The Countertop Chronicles

"Run by a gun zealot who's too blinded by the NRA" - Sam Penney of RaisingKaine.com

Friday, April 22, 2005

Legacy of illegitimacy

David Brooks got some significant attention in the New York Times the other day with his thought provoking column on Roe v Wade's lasting impact and the damage it has done to both our political system and our judiciary.

His basic premise, as highlighted in the introductory paragraphs is as follows:
Justice Harry Blackmun did more inadvertent damage to our democracy than any other 20th-century American. When he and his Supreme Court colleagues issued the Roe v. Wade decision, they set off a cycle of political viciousness and counter-viciousness that has poisoned public life ever since, and now threatens to destroy the Senate as we know it.

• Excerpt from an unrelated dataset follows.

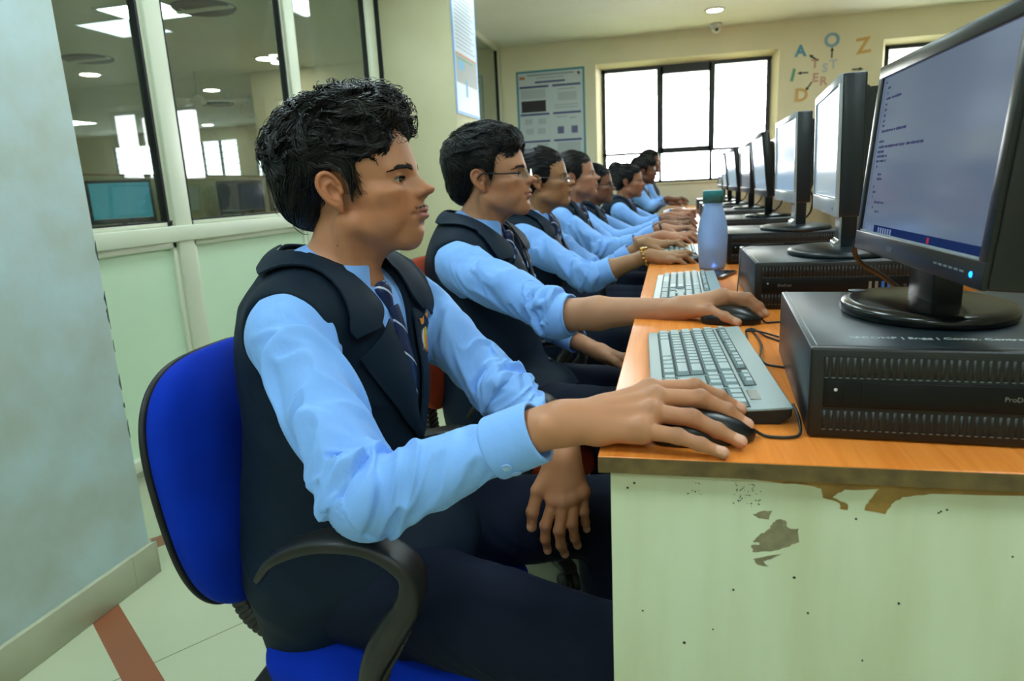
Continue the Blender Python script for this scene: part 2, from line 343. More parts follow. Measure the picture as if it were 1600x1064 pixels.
# ---------------------------------------------------------------- heads
EAR_RING = [(.010, .004), (.004, .020), (-.006, .0285), (-.017, .0265), (-.0225, .015), (-.021, .001), (-.0155, -.012), (-.009, -.021)]
ANTI = [(-.004, .014), (-.0125, .012), (-.0145, .002), (-.010, -.009), (-.003, -.014)]
def spline(pts, n):
    P = np.array(pts, float); t = np.linspace(0, len(P) - 1, n); out = []
    for u in t:
        i = min(int(u), len(P) - 2); f = u - i
        p0, p1, p2, p3 = P[max(i - 1, 0)], P[i], P[i + 1], P[min(i + 2, len(P) - 1)]
        out.append(.5 * (2 * p1 + (p2 - p0) * f + (2 * p0 - 5 * p1 + 4 * p2 - p3) * f * f + (3 * p1 - 3 * p2 + p3 - p0) * f ** 3))
    return np.array(out)
EAR_RING = spline(EAR_RING, 18); ANTI = spline(ANTI, 9)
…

When Blackmun wrote the Roe decision, it took the abortion issue out of the legislatures and put it into the courts. If it had remained in the legislatures, we would have seen a series of state-by-state compromises reflecting the views of the centrist majority that's always existed on this issue. These legislative compromises wouldn't have pleased everyone, but would have been regarded as legitimate.

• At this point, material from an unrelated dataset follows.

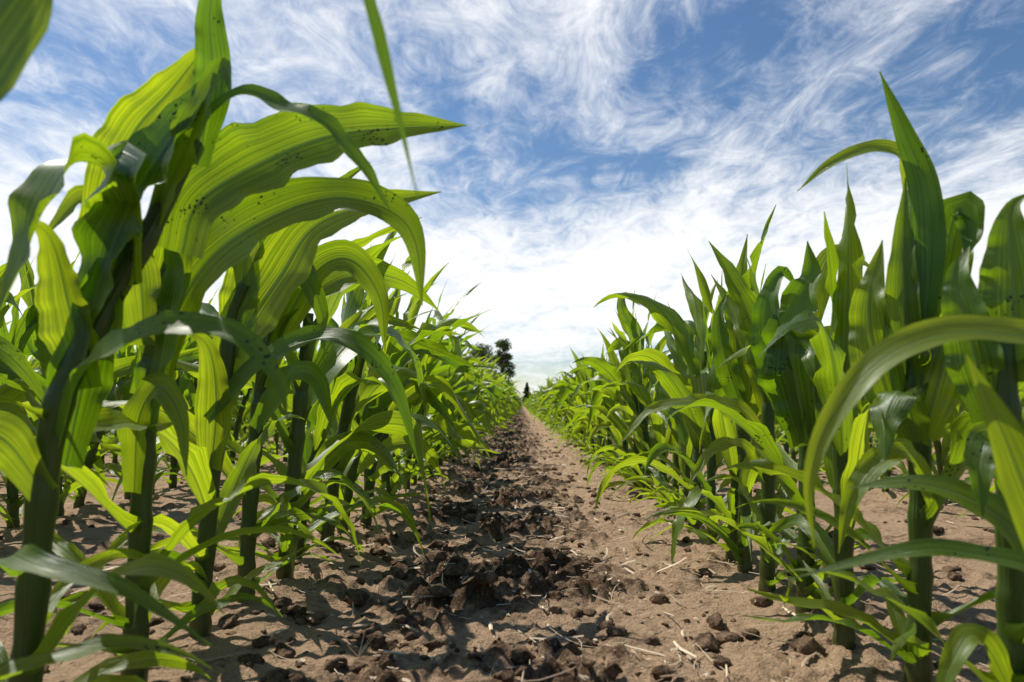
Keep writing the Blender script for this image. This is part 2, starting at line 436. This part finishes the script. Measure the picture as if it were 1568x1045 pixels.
# plant A
hero((-.385,.52,0),[(-.385,.52,0),(-.369,.52,.165),(-.354,.52,.265),(-.33,.53,.331),(-.295,.54,.404),(-.263,.55,.48)],[
 ([(-.35,.56,.41),(-.322,.56,.485),(-.289,.565,.53),(-.258,.57,.575)],.022,(.3,-1,-.2),dict(rnd=.9)),
 ([(-.30,.53,.36),(-.305,.525,.43),(-.325,.50,.445),(-.337,.48,.404),(-.346,.47,.361),(-.357,.46,.32)],.036,(-.5,-.8,.6),dict(rnd=.43,wav=.15)),
 ([(-.243,.535,.52),(-.272,.53,.475),(-.302,.525,.42),(-.322,.52,.36),(-.333,.515,.30)],.029,(-.3,-1,.5),dict(rnd=.0,wf=lambda t:(.35+.65*sstep(0,.3,t))*(1-sstep(.55,1.,t)*.75))),
 ([(-.262,.55,.46),(-.250,.55,.53),(-.252,.55,.58),(-.246,.55,.64)],.015,(.6,-1,0),dict(rnd=.05)),
 ([(-.30,.60,.40),(-.285,.60,.445),(-.237,.62,.487),(-.181,.63,.514),(-.122,.64,.526),(-.053,.65,.533)],.037,(.1,-1,.25),dict(rnd=.44,wav=.14)),
 ([(-.255,.54,.49),(-.225,.54,.512),(-.196,.54,.505),(-.155,.54,.487),(-.127,.54,.456),(-.103,.54,.418)],.013,(.2,-.7,.9),dict(rnd=.1)),
 ([(-.345,.51,.24),(-.318,.49,.285),(-.279,.47,.307),(-.229,.46,.32),(-.189,.46,.311),(-.165,.46,.284),(-.158,.46,.255)],.016,(0,-.75,.8),dict(rnd=.0,wav=.12)),
 ([(-.375,.51,.14),(-.345,.46,.165),(-.304,.43,.165),(-.263,.43,.155),(-.235,.44,.135),(-.205,.45,.108)],.010,(0,-.6,.9),dict(rnd=.1)),
 ([(-.29,.54,.41),(-.268,.53,.45),(-.245,.525,.50),(-.228,.52,.525),(-.218,.51,.50)],.016,(-.2,-1,.3),dict(rnd=.2)),
 ([(-.335,.53,.28),(-.345,.52,.34),(-.352,.51,.39),(-.365,.50,.405)],.024,(-.2,-1,.2),dict(rnd=.9,wav=.08)),
 ([(-.355,.53,.22),(-.338,.53,.30),(-.318,.53,.37),(-.30,.53,.43)],.022,(.3,-1,.1),dict(rnd=.05)),
 ([(-.36,.515,.20),(-.385,.50,.245),(-.42,.49,.23),(-.44,.48,.17)],.018,(0,-.9,.5),dict(rnd=.7)),
],[0,1],WL*.5,az0=2.6)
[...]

While the damage Blackmun wrought through the Roe decision may be true, as David Bernstein points out today (though in not so many word), the individual who caused the most damage to our government in the 20th century was actually F.D.R.
FDR managed to appoint a group of Justices who lacked much intellectual independence, at least on New Deal issues, see, e.g., Wickard v. Filburn (unanimously upholding a law that would likely have been easily invalidated under the Commerce Clause a decade earlier)


Wickard v. Filburn, more than any other Supreme Court decision, dramatically change the course of this nation. It is the single greatest expansion of the commerce clause, and therefore the power of the federal government, that has yet to occur and represents the culmination of FDR’s threats to pack the court with his supporters. While he ultimately failed, he nevertheless frightened the judiciary enough into ultimately achieving his vision and single handedly reshaping the face of America (of course, being elected to four terms also helped).

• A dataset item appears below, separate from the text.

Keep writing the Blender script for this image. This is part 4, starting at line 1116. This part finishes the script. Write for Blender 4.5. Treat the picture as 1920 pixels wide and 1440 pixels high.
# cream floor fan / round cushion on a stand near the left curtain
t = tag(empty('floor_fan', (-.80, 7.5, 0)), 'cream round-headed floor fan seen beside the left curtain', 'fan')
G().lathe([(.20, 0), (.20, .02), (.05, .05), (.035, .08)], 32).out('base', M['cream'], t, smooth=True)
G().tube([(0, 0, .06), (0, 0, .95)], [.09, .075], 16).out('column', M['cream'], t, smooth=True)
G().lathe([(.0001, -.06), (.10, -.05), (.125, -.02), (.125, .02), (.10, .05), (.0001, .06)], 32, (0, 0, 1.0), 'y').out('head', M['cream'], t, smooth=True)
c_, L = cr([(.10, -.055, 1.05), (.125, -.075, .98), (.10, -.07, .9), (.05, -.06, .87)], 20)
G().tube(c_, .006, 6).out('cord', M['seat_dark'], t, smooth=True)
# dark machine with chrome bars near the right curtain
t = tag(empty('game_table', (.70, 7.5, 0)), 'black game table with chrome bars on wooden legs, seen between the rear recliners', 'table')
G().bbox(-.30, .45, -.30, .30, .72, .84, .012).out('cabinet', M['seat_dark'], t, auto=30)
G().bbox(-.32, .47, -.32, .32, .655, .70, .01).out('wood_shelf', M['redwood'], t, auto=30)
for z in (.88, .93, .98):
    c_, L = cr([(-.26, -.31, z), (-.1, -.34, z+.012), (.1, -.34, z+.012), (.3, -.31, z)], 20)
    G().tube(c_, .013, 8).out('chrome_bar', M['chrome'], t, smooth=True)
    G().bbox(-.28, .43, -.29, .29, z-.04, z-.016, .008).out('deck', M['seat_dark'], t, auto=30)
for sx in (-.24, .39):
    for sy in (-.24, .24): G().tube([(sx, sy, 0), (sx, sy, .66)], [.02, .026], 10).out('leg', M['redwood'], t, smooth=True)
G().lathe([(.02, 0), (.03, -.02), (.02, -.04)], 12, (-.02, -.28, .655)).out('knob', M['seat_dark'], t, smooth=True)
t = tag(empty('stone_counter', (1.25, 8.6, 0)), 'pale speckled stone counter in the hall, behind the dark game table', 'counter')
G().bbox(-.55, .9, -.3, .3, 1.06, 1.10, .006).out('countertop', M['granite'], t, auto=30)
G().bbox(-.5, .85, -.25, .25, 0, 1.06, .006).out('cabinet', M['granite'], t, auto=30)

I wonder what the liberals would say now if Bush proposed FDRs Court Packing Bill?

In any event, the monumental nature of Wickard v. Filburn - and its cosmic shift from the historic and precedential norms - acts in my opinion to undermine the credibility of nearly everything the federal government has accomplished since its decision. Indeed, I think for a federal program to really be considered legitimate one has to ask the question - how would the pre Wickard court decide the case.